DIRECTIONS: Return the material exactly, first line through the line containing "UX = Vector((cos(YA), sin(YA), 0));", and nothing more. Pictures stay out.

[START]

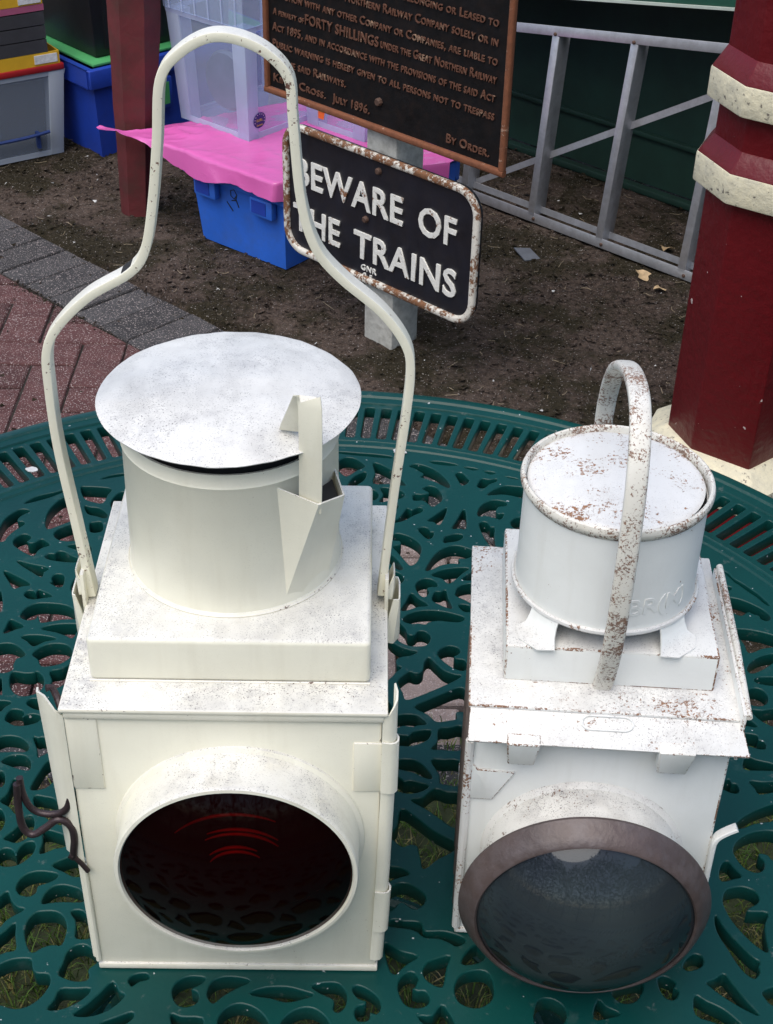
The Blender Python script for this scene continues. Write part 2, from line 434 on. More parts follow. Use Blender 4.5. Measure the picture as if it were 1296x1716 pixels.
def lens_glass(name, tint, rough=.03, base=(.01, .01, .012), body=.35, ior=1.52, cloud=None):
    t = NT(name)
    tr = t.n('ShaderNodeBsdfTransparent'); tr.inputs[0].default_value = (*tint, 1)
    t.set(**{'Base Color': base, 'Roughness': rough, 'Specular IOR Level': 0.0, 'IOR': ior})
    sm = t.ramp(t.noise(26, 6, .7), [(.45, 0.0), (.75, 1.0)])
    if cloud:
        cl = t.mix(t.ramp(t.noise(15, 3, .5), [(.36, 0.0), (.74, 1.0)]), base, cloud)  # colour mottling imitates pale reflections and a dusty film
        t.l(cl, t.p.inputs['Base Color'])
    t.l(t.math('ADD', t.math('MULTIPLY', sm, .10), rough), t.p.inputs['Roughness'])
    mx = t.n('ShaderNodeMixShader'); mx.inputs[0].default_value = body
    t.l(tr.outputs[0], mx.inputs[1]); t.l(t.p.outputs[0], mx.inputs[2])
    gl = t.n('ShaderNodeBsdfGlossy'); gl.inputs['Roughness'].default_value = rough
    fr = t.n('ShaderNodeFresnel'); fr.inputs[0].default_value = ior
    mx2 = t.n('ShaderNodeMixShader')
    t.l(fr.outputs[0], mx2.inputs[0]); t.l(mx.outputs[0], mx2.inputs[1]); t.l(gl.outputs[0], mx2.inputs[2])
    t.l(mx2.outputs[0], t.out.inputs[0]); return t.m
M['glass_red'] = lens_glass('dark_red_lens_glass', (.42, .008, .006), body=.30, rough=.07, base=(.010, .0015, .002), ior=1.23)
M['glass_clear'] = lens_glass('clear_lens_glass', (.55, .62, .68), body=.80, rough=.045, base=(.016, .021, .027), ior=1.5, cloud=(.040, .054, .056))
M['lens_back_red'] = plain('deep_maroon_glass', (.022, .003, .003), .6, 0, .3, 30, 0)
M['lens_red'] = plain('red_lens_glint', (.50, .018, .010), .25, 0, .1, 20, 0)
M['reflector'] = plain('tarnished_reflector', (.05, .065, .09), .35, .6, .4, 12, .1)

# ------------------------------------------------------------------ axes of the yard
YA = radians(-42.5)
UX = Vector((cos(YA), sin(YA), 0)); VX = Vector((-sin(YA), cos(YA), 0))

# ------------------------------------------------------------------ ground, one sheet to the horizon
def frange(a, b, n): return [a + (b-a)*i/n for i in range(n+1)]
gx = [-120, -40, -12, -5, -2.4] + frange(-1.5, 1.5, 190) + [2.4, 5, 12, 40, 120]
gy = [-120, -40, -12, -4, -1.0, .6] + frange(1.45, 4.6, 220) + [5.6, 8, 16, 40, 120]
def vcoord(x, y): return x*VX.x + y*VX.y
def ucoord(x, y): return x*UX.x + y*UX.y
def gh(x, y):
    if not (-1.55 < x < 1.55 and 1.4 < y < 4.65): return -.012
    p = Vector((x, y, 0))
    h = .010*noise.noise(p*3.1) + .006*noise.noise(p*14) + .0035*noise.noise(p*41)
    paved = vcoord(x, y) < 1.79 and x < .35
    if paved: h = -.011 + .004*noise.noise(p*30)
    return h - .002
mb = MB(); W_ = len(gx)
mb.v = [(x, y, gh(x, y)) for y in gy for x in gx]
mb.f = [(j*W_+i, j*W_+i+1, (j+1)*W_+i+1, (j+1)*W_+i) for j in range(len(gy)-1) for i in range(W_-1)]
kind(obj('ground', mb, M['earth'], smooth=180), 'structure')

# lawn under and before the table
mb = MB(); xs = [-120, -30, -6, -2.5] + frange(-1.2, 1.2, 40) + [2.5, 6, 30, 120]
mb.v = []
for x in xs:
    e = 1.42 + .10*noise.noise(Vector((x*2.3, 4.2, 0))) + (.12 if x > -.22 else -.06)
    if abs(x) > 2: e = 1.35
    mb.v += [(x, -120, -.004), (x, -4, -.004), (x, .2, -.004), (x, e, -.004)]
mb.f = [(4*i+k, 4*i+4+k, 4*i+5+k, 4*i+1+k) for i in range(len(xs)-1) for k in range(3)]
kind(obj('lawn', mb, M['lawn'], smooth=0), 'structure')

rg = random.Random(3)
mb = MB()
for i in range(52000):
    x = rg.uniform(-.95, 1.0); y = rg.uniform(.35, 1.66)
    lim = 1.42 + .10*noise.noise(Vector((x*2.3, 4.2, 0))) + (.12 if x > -.22 else -.06)
    if y > lim + rg.gauss(0, .03): continue
    h = rg.uniform(.008, .030); a = rg.uniform(0, 2*pi); w_ = rg.uniform(.0006, .0012)
    lx, ly = rg.gauss(0, .8)*h, rg.gauss(0, .8)*h
    dx, dy = cos(a)*w_, sin(a)*w_
    mb.add([(x-dx, y-dy, -.006), (x+dx, y+dy, -.006), (x+dx*.8+lx*.45, y+dy*.8+ly*.45, h*.6), (x-dx*.8+lx*.45, y-dy*.8+ly*.45, h*.6), (x+lx, y+ly, h*.9)],
           [(0, 1, 2, 3), (3, 2, 4)])
me = mb.mesh('grass'); me.materials.append(M['grass'])
o = bpy.data.objects.new('grass', me); COL.objects.link(o); kind(o, 'stuff')
o['label'] = 'short patchy grass growing beneath the pierced table'

# crumbs of soil and twigs
mb = MB()
for i in range(22000):
    x = rg.uniform(-1.2, 1.3); y = rg.uniform(1.75, 4.2)
    if vcoord(x, y) < 1.80 and x < .3:
        if rg.random() > .05: continue
    z = gh(x, y) if vcoord(x, y) > 1.8 else .001
    s = min(.016, .0024 + abs(rg.gauss(0, .0040)))
    q = [(x+rg.uniform(-1, 1)*s, y+rg.uniform(-1, 1)*s, z+rg.uniform(-.3, .9)*s) for _ in range(5)]
    mb.add(q, [(0, 1, 2), (0, 2, 3), (0, 3, 1), (1, 4, 2), (2, 4, 3), (3, 4, 1)])
for i in range(2600):
    vv = rg.gauss(1.586, .007) if i % 2 else rg.gauss(1.785, .016); uu = rg.uniform(-3.1, -1.4)
    if noise.noise(Vector((uu*6, vv, 0))) < -.12: continue
    p_ = UX*uu + VX*vv; x, y, z, s = p_.x, p_.y, .0005, rg.uniform(.0015, .0045)
    if not -1.3 < x < .3: continue
    q = [(x+rg.uniform(-1, 1)*s, y+rg.uniform(-1, 1)*s, z+rg.uniform(-.8, .8)*s) for _ in range(5)]
    mb.add(q, [(0, 1, 2), (0, 2, 3), (0, 3, 1), (1, 4, 2), (2, 4, 3), (3, 4, 1)])
me = mb.mesh('soil_crumbs'); me.materials.append(M['earth'])
o = bpy.data.objects.new('soil_crumbs', me); COL.objects.link(o); kind(o, 'stuff'); o['label'] = 'loose crumbs of dark soil on the bare earth'
mb = MB()
for i in range(420):
    x = rg.uniform(-1.2, 1.3); y = rg.uniform(1.8, 4.0)
    if vcoord(x, y) < 1.80 and x < .3: continue
    z = gh(x, y) + .004; a = rg.uniform(0, 2*pi); L = abs(rg.gauss(.012, .012))+.006; b = rg.uniform(-.25, .25)
    p = [(x + cos(a+b*k)*L*k/3, y + sin(a+b*k)*L*k/3, z + rg.uniform(0, .004)) for k in range(4)]
    mb.sweep(p, (0, 0, 1), .0012, .0010, 2, 1.0)
me = mb.mesh('straw_bits'); me.materials.append(M['straw'])
o = bpy.data.objects.new('straw_bits', me); COL.objects.link(o); kind(o, 'stuff'); o['label'] = 'dry straw and twigs strewn over the earth'
mb = MB()
for i in range(130):
    x = rg.uniform(-1.1, 1.2); y = rg.uniform(1.8, 3.8)
    if vcoord(x, y) < 1.80 and x < .3: continue
    z = gh(x, y) + .003; s = rg.uniform(.002, .0075)
    q = [(x+rg.uniform(-1, 1)*s, y+rg.uniform(-1, 1)*s, z+rg.uniform(-.2, .7)*s) for _ in range(5)]
    mb.add(q, [(0, 1, 2), (0, 2, 3), (0, 3, 1), (1, 4, 2), (2, 4, 3), (3, 4, 1)])
me = mb.mesh('pale_grit'); me.materials.append(M['white_bit'])
o = bpy.data.objects.new('pale_grit', me); COL.objects.link(o); kind(o, 'stuff'); o['label'] = 'scattered pale chips of grit on the dark earth'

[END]

EXERCISE RESULT:
The Blender Python script for this scene continues. Write part 2, from line 434 on. More parts follow. Use Blender 4.5. Measure the picture as if it were 1296x1716 pixels.
def lens_glass(name, tint, rough=.03, base=(.01, .01, .012), body=.35, ior=1.52, cloud=None):
    t = NT(name)
    tr = t.n('ShaderNodeBsdfTransparent'); tr.inputs[0].default_value = (*tint, 1)
    t.set(**{'Base Color': base, 'Roughness': rough, 'Specular IOR Level': 0.0, 'IOR': ior})
    sm = t.ramp(t.noise(26, 6, .7), [(.45, 0.0), (.75, 1.0)])
    if cloud:
        cl = t.mix(t.ramp(t.noise(15, 3, .5), [(.36, 0.0), (.74, 1.0)]), base, cloud)  # colour mottling imitates pale reflections and a dusty film
        t.l(cl, t.p.inputs['Base Color'])
    t.l(t.math('ADD', t.math('MULTIPLY', sm, .10), rough), t.p.inputs['Roughness'])
    mx = t.n('ShaderNodeMixShader'); mx.inputs[0].default_value = body
    t.l(tr.outputs[0], mx.inputs[1]); t.l(t.p.outputs[0], mx.inputs[2])
    gl = t.n('ShaderNodeBsdfGlossy'); gl.inputs['Roughness'].default_value = rough
    fr = t.n('ShaderNodeFresnel'); fr.inputs[0].default_value = ior
    mx2 = t.n('ShaderNodeMixShader')
    t.l(fr.outputs[0], mx2.inputs[0]); t.l(mx.outputs[0], mx2.inputs[1]); t.l(gl.outputs[0], mx2.inputs[2])
    t.l(mx2.outputs[0], t.out.inputs[0]); return t.m
M['glass_red'] = lens_glass('dark_red_lens_glass', (.42, .008, .006), body=.30, rough=.07, base=(.010, .0015, .002), ior=1.23)
M['glass_clear'] = lens_glass('clear_lens_glass', (.55, .62, .68), body=.80, rough=.045, base=(.016, .021, .027), ior=1.5, cloud=(.040, .054, .056))
M['lens_back_red'] = plain('deep_maroon_glass', (.022, .003, .003), .6, 0, .3, 30, 0)
M['lens_red'] = plain('red_lens_glint', (.50, .018, .010), .25, 0, .1, 20, 0)
M['reflector'] = plain('tarnished_reflector', (.05, .065, .09), .35, .6, .4, 12, .1)

# ------------------------------------------------------------------ axes of the yard
YA = radians(-42.5)
UX = Vector((cos(YA), sin(YA), 0)); VX = Vector((-sin(YA), cos(YA), 0))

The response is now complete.